La rosée nocturne a quelque peu capturé la poussière d'une piste qui n'en finit pas de zigzaguer.
Comme après un clin d'oeil divin, je suis saisi d'un profond sentiment de liberté.
Entourée d'un cirque de pointes rocheuses effilées qui me décochent un pesant de perspectives insoupçonnées, une rivière impétueuse se glisse entre de gros blocs de pierre couleur rouille.
La piste, parfois poudreuse, entaille alors le flanc de la montagne par de longs serpentins. J'épouse ses courbures en marchant d'un pas lent.
Le feu couve dans le ventre de la terre, mais rien ne presse.

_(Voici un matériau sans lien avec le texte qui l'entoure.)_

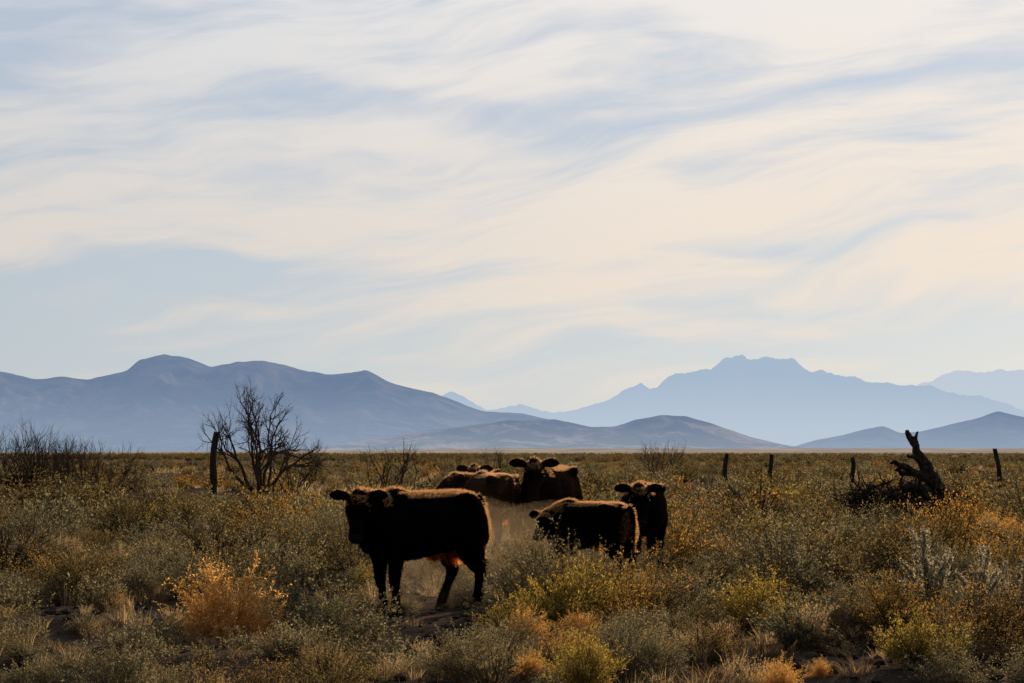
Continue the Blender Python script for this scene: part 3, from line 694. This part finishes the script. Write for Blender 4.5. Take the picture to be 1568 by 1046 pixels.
for _ in range(3600):
    y = 250*math.exp(rr.random()*1.6); x = rr.uniform(-1, 1)*(y*.30)
    if mn.noise(Vector((x*.01, y*.008, 2))) < -.25: continue
    k = rr.choice(['olive_f', 'rust_f', 'olive_f', 'grey_f', 'dead_f']); items.append(item(k, x, y, rr.uniform(1.3, 2.6), .7))
scatter('desert_scrub', items)
gi_ = []
for _ in range(8500):
    y = 11+(rr.random()**.8)*30; x = rr.uniform(-1, 1)*(y*.30+2)
    v = mn.noise(Vector((x*.6, y*.45, 12)))
    if v < .0 and rr.random() < .75: continue
    if not free(x, y, -.15) and rr.random() < .92: continue
    s = rr.uniform(.4, 1.1)*(.75 if y < 18 else 1)
    u = rr.random()
    gi_.append(item('straw' if u < .42 else ('gbrown' if u < .88 else 'sage'), x, y, s, rr.uniform(.7, 1.1), .12))
scatter('dry_grass', gi_)

# clods and stones on the bare soil
rs_ = random.Random(4); Vr = []; Fr = []
ico = [(0, 0, 1), (.894, 0, .447), (.276, .851, .447), (-.724, .526, .447), (-.724, -.526, .447), (.276, -.851, .447), (.724, .526, -.447), (-.276, .851, -.447), (-.894, 0, -.447), (-.276, -.851, -.447), (.724, -.526, -.447), (0, 0, -1)]
icf = [(0, 1, 2), (0, 2, 3), (0, 3, 4), (0, 4, 5), (0, 5, 1), (1, 6, 2), (2, 7, 3), (3, 8, 4), (4, 9, 5), (5, 10, 1), (2, 6, 7), (3, 7, 8), (4, 8, 9), (5, 9, 10), (1, 10, 6), (11, 7, 6), (11, 8, 7), (11, 9, 8), (11, 10, 9), (11, 6, 10)]
for k in range(3200):
    y = 12+rs_.random()*14; x = rs_.uniform(-1, 1)*(y*.29+1); r = .012*math.exp(rs_.random()*1.7); o0 = len(Vr); z = float(gz(x, y)); q = rs_.uniform(.4, .9)
    for v in ico:
        j = rs_.uniform(.7, 1.25); Vr.append((x+v[0]*r*j, y+v[1]*r*j, z+v[2]*r*j*q+r*.2))
    Fr += [(a+o0, c_+o0, d_+o0) for a, c_, d_ in icf]
me = bpy.data.meshes.new('soil_clods'); me.from_pydata(Vr, [], Fr); me.materials.append(gm); me.update()
link(bpy.data.objects.new('soil_clods', me))

# ------------------------------------------------------------------ dust kicked up by the herd
m, b, out = new_mat('dust_haze')
vs = b.n('ShaderNodeVolumeScatter'); vs.inputs['Color'].default_value = (.95, .68, .42, 1); vs.inputs['Density'].default_value = .016; vs.inputs['Anisotropy'].default_value = .55
b.l(vs.outputs[0], out.inputs['Volume'])
Vd = []; Fd = []; N_, M_ = 32, 16
for j in range(M_+1):
    th = math.pi*j/M_
    for k in range(N_):
        a = 2*math.pi*k/N_; d = Vector((math.sin(th)*math.cos(a), math.sin(th)*math.sin(a), math.cos(th)))
        q = 1+.3*mn.noise(d*2.2); Vd.append((d.x*2.1*q, d.y*5.2*q, d.z*.85*q))
for j in range(M_):
    for k in range(N_): Fd.append((j*N_+k, (j+1)*N_+k, (j+1)*N_+(k+1) % N_, j*N_+(k+1) % N_))
me = bpy.data.meshes.new('dust_cloud'); me.from_pydata(Vd, [], Fd); me.materials.append(m); me.update()
o = link(bpy.data.objects.new('dust_cloud', me)); o.location = (-.3, 24.7, .10)
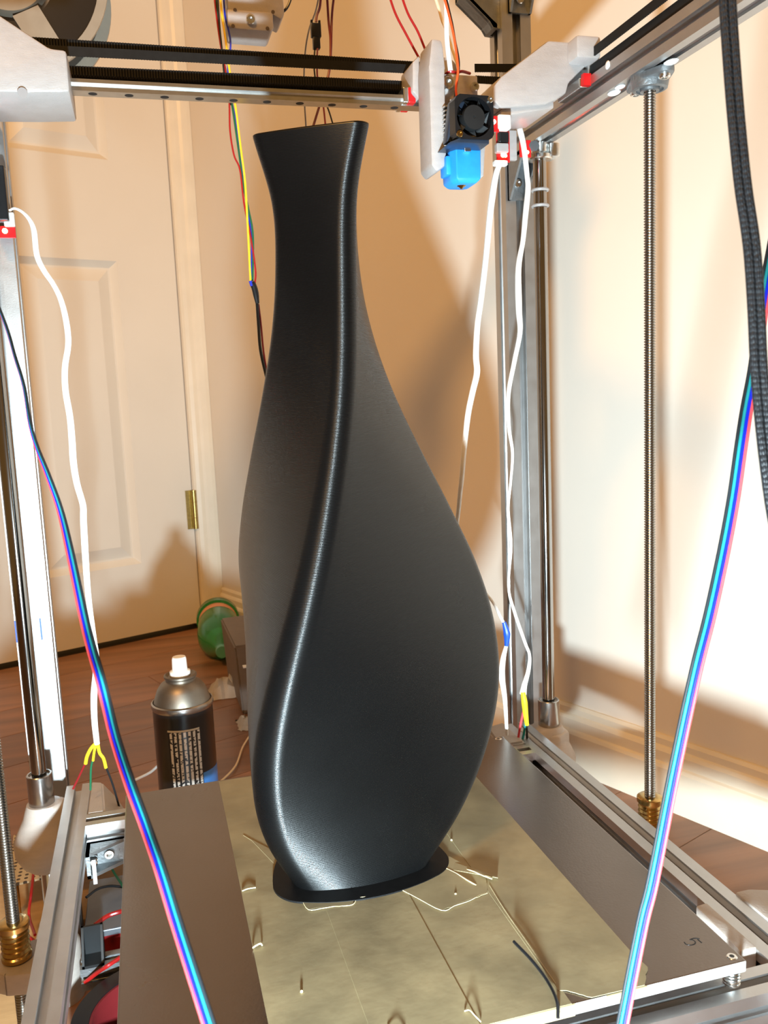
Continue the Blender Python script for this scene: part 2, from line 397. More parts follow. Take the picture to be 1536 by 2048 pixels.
# carriage of the right rail: red seals and steel block
t = B(); box(t, (.3540, .648, .7520), (.3605, .652, .7610)); obj('end_seal', t, MT['red_pcb'], Gt)
t = B(); box(t, (.3605, .652, .7605), (.3830, .697, .7720), .001); box(t, (.3525, .652, .7515), (.3600, .690, .7590), .001); obj('carriage_block', t, MT['zinc'], Gt)

# ------------------------------------------------------------------ belts
def belt_x(name, xa, ya, xb, yb, Y, h, front, label):
    """belt across the picture, lower edge through two picture points at depth Y"""
    A, C = atY(xa, ya, Y), atY(xb, yb, Y); n = int((C.x-A.x)/.002)
    base, tooth = .0008, .0007; s = -1 if front else 1
    top = []
    for i in range(n):
        x = A.x+i*.002
        top += [(x, s*base), (x+.0006, s*(base+tooth)), (x+.0014, s*(base+tooth)), (x+.002, s*base)]
    t = B(); end = A.x+n*.002
    def z(x): return A.z+(C.z-A.z)*(x-A.x)/(C.x-A.x)
    lo = [(p[0], Y+p[1]) for p in top]
    for p, q in zip(lo, lo[1:]):
        if p[0] == q[0]: continue
        v = [t.verts.new(k) for k in ((p[0], p[1], z(p[0])), (q[0], q[1], z(q[0])), (q[0], Y, z(q[0])), (p[0], Y, z(p[0])), (p[0], p[1], z(p[0])+h), (q[0], q[1], z(q[0])+h), (q[0], Y, z(q[0])+h), (p[0], Y, z(p[0])+h))]
        t.faces.new(v[:4]); t.faces.new(v[4:][::-1]); t.faces.new((v[0], v[1], v[5], v[4])); t.faces.new((v[2], v[3], v[7], v[6]))
    bmesh.ops.remove_doubles(t, verts=t.verts, dist=1e-6)
    o = obj(name, t, MT['belt']); return tag(o, label, 'belt')
belt_x('timing_belt', 60, 107, 848, 147.5, .698, .0064, False, 'uppermost toothed black belt stretched above the gantry rail')
belt_x('timing_belt', 30, 93, 848, 143, .706, .0068, True, 'black belt running just behind the uppermost toothed belt')
belt_x('timing_belt', 130, 150, 848, 181, .698, .0062, True, 'middle toothed black belt between upper belt and gantry rail')
belt_x('timing_belt', 140, 167, 848, 194, .704, .0062, True, 'lowest toothed black belt lying directly over the gantry rail')
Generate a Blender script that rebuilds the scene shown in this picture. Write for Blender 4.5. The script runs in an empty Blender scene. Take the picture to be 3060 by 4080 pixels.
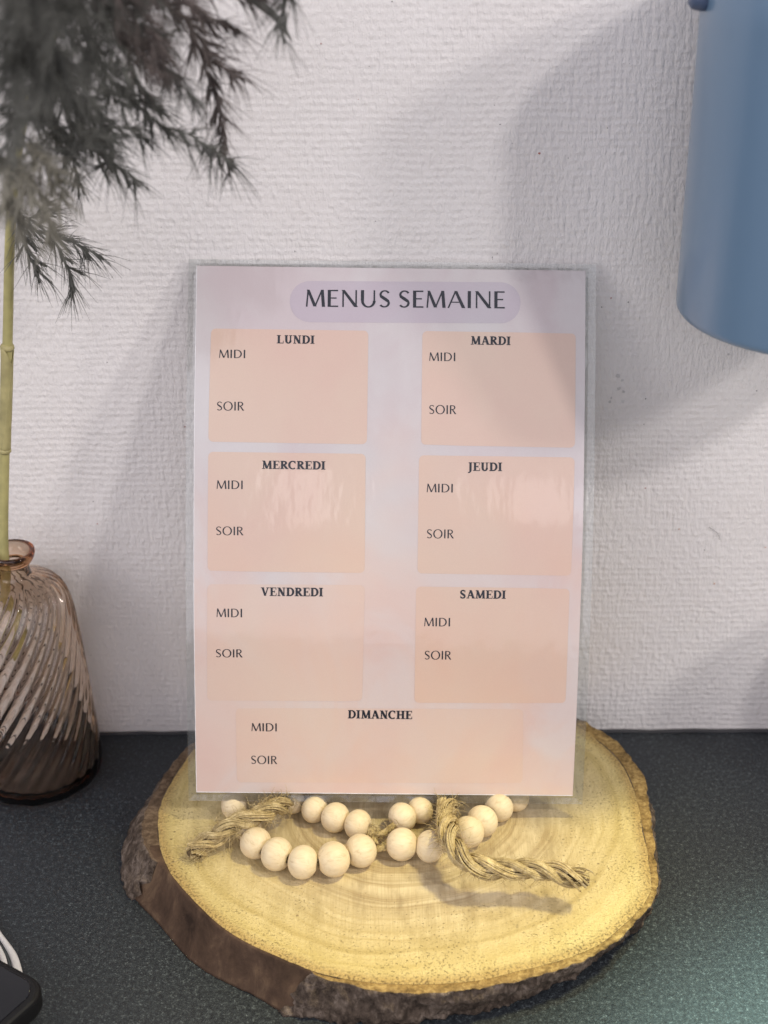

La montagne m'humanise, car je me bats pour quelque chose hors de ma portée.
Trempé de lumière, je crois dévorer une portion du ciel sur l'échine du monde.
J'aime cette confrontation à la pente qui érode mes vieilles scories, n'admet pour s'élever que l'unité entre corps et âme, me vide pour accueillir le rien.
Ancré et aérien à parts égales, mon vélo arpente le dénivelé et déplie peu à peu le paysage.
L'altitude me taille, telle une étrave céleste, brute de décoffrage.
J'ai l'amère sensation de trahir un pays auquel je dois tant et dont j'observe, impuissant, les séismes sociaux provoqués par l'envahisseur chinois. De peur de me noyer de tristesse, je ne verrai sans doute plus jamais ce haut plateau.
Comme une lame de fond, une puissante fatigue m'emporte.
La Chine d'aujourd'hui ressemble à un vaste et perpétuel chantier où l'empreinte de l'homme défie l'impitoyable gravité de l'eau par le coffrage de ciment et la soudure de métal.
Après une brève trempette dans la rivière glaciale, le sommeil m'emporte, aussi puissamment que le courant.
A chaque col, des flopées de drapeaux à prières claquent au vent et me procurent une belle sensation d'achèvement, comme si je parvenais à un point solide d'ancrage, un lieu de rendez-vous prédestiné.
Les montagnes naviguent à l'infini, inondées de soleil.
Un roulis de vertes collines et de cols, souvent absents de mes cartes, suisse ou chinoise, me dicte un rythme lent.
Sur les flancs de la montagne sont hérissés des champs de drapeaux à prières qui fixent son ourlet afin qu'elle continue à protéger ses habitants.